Die Verteidigerin hielt dagegen: Auch nach der Inhaftierung ihres Mandanten habe es im Raum Ziefen/Bubendorf gebrannt, während es in der Umgebung seines heutigen Wohnorts in der Innerschweiz zu keinen Bränden gekommen sei. «Mein Mandant kann also nicht der Feuerteufel sein, als der er dargestellt wird.» Sie stellte sowohl das Motiv (Suche nach Aufmerksamkeit) als auch die Beweislage infrage. Das als Beweismittel vorgebrachte Video sei von schlechter Qualität und es fehlten zehn Sekunden der Aufnahme. «Was in dieser Zeit geschah, weiss niemand», so die Verteidigerin.
«Keine handfesten Beweise»
Sie erklärte den Umstand, dass ihr Mandant den Rauch nicht wahrnahm, mit dessen Alkohol- und Kokainkonsum an jenem Abend. Auch die Abendsonne habe seine Wahrnehmung womöglich beeinträchtigt. Sie kritisierte, dass «alternative Verdächtige» kaum berücksichtigt worden seien und die Auswertung der App-Daten ungenügend sowie nicht durch eine unabhängige Stelle erfolgt sei. «Mein Mandant hat mit den Bränden nichts zu tun. Es gibt keine handfesten Beweise.»
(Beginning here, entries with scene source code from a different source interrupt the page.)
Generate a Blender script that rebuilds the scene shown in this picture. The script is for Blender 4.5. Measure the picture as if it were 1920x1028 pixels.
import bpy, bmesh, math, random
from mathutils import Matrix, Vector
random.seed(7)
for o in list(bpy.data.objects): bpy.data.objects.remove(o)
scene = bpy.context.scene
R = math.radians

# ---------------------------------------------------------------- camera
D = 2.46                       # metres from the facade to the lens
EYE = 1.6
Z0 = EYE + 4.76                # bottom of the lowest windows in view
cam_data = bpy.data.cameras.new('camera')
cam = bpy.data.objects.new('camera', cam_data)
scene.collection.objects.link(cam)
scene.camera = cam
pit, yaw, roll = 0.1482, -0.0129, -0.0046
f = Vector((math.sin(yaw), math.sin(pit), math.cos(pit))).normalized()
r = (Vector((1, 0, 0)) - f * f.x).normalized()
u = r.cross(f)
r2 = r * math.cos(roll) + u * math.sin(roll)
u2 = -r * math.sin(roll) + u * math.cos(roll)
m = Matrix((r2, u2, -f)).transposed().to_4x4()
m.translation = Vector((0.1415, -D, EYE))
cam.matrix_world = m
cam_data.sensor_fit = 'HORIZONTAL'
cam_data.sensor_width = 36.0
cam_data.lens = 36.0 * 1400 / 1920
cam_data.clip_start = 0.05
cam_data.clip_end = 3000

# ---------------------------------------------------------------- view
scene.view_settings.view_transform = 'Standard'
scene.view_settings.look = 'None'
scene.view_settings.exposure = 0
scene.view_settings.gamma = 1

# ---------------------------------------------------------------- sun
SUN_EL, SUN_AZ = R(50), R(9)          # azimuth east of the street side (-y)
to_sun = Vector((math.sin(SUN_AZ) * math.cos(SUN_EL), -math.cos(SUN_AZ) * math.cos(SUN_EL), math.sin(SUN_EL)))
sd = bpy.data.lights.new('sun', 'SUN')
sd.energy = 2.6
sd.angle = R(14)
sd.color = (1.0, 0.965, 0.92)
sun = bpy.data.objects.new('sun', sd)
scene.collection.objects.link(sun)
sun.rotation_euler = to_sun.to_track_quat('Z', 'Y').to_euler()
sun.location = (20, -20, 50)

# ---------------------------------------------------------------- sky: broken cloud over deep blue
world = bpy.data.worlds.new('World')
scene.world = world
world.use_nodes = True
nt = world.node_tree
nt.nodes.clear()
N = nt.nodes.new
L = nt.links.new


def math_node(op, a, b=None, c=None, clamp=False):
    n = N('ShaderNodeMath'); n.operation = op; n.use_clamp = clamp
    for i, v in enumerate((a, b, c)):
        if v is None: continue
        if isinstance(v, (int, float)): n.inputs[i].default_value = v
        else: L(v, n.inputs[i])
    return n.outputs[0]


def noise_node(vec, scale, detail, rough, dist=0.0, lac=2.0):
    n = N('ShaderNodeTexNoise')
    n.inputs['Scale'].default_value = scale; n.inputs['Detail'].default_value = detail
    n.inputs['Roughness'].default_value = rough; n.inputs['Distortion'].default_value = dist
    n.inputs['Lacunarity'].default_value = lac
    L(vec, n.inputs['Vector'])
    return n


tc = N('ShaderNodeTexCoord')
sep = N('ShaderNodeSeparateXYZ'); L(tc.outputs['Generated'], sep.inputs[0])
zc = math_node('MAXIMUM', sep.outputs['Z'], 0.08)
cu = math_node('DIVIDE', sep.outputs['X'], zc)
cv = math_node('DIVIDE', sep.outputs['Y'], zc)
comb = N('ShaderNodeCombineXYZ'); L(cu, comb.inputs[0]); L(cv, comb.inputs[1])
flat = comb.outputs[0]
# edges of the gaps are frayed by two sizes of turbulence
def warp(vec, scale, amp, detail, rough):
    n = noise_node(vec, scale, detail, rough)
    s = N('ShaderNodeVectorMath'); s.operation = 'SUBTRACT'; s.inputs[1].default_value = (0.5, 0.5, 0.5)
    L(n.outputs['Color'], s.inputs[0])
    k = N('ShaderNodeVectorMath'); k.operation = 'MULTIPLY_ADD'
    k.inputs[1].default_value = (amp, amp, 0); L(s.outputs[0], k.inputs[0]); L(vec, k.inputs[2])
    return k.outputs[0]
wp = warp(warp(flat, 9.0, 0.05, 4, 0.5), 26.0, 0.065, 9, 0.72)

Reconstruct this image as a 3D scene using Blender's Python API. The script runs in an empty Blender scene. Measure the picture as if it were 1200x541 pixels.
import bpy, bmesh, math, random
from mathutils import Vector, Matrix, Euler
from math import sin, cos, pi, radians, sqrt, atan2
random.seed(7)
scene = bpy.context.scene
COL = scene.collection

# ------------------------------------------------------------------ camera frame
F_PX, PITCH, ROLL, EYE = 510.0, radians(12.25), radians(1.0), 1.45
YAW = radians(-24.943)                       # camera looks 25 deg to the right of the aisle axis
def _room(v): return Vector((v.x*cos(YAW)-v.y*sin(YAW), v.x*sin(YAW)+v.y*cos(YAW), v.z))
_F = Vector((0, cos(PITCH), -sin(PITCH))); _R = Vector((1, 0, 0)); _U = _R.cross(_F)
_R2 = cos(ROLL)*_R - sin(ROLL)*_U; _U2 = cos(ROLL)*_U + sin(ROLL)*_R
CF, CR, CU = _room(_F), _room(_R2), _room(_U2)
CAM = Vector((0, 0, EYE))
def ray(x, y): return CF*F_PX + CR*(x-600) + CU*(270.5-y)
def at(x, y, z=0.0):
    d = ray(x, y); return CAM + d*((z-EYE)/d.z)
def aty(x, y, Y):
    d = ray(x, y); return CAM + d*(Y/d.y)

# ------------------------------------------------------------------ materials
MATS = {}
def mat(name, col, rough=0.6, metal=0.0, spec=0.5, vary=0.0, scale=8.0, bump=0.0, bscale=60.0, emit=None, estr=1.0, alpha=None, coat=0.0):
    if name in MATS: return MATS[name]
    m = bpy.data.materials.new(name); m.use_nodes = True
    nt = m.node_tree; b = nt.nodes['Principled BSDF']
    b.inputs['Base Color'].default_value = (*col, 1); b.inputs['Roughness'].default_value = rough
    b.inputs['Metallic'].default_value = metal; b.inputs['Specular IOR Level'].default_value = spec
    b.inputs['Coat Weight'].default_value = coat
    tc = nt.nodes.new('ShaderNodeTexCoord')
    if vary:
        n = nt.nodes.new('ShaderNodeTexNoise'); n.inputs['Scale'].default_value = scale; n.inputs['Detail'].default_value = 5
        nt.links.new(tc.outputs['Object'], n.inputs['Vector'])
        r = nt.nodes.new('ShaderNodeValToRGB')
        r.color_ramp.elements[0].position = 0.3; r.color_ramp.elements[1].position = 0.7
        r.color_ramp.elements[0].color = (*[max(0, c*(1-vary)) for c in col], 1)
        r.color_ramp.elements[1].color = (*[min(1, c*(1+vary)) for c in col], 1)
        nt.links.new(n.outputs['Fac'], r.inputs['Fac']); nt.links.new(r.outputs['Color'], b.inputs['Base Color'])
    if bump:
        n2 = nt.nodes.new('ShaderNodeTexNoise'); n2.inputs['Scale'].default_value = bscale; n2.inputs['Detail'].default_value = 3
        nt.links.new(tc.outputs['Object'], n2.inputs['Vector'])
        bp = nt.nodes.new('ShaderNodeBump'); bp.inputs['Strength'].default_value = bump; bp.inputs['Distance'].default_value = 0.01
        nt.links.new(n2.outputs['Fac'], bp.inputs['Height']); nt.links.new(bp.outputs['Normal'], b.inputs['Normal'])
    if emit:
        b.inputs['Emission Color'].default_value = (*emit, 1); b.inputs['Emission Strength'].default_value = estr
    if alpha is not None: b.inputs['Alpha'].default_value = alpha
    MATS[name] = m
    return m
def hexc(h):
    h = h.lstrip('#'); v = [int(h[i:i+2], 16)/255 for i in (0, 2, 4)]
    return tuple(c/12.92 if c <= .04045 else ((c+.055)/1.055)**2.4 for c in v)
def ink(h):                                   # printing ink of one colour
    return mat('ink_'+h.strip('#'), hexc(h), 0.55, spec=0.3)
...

Die Verteidigung fordert einen Freispruch. Die Staatsanwaltschaft plädiert hingegen auf eine Freiheitsstrafe von 7,5 Jahren, abzüglich der bereits verbüssten Untersuchungshaft. Das geforderte Strafmass fällt auch deshalb so hoch aus, weil in zwei Fällen Menschenleben in Gefahr waren. Der Sachschaden beläuft sich auf rund 1,25 Millionen Franken. Das Urteil wird Anfang Juli erwartet.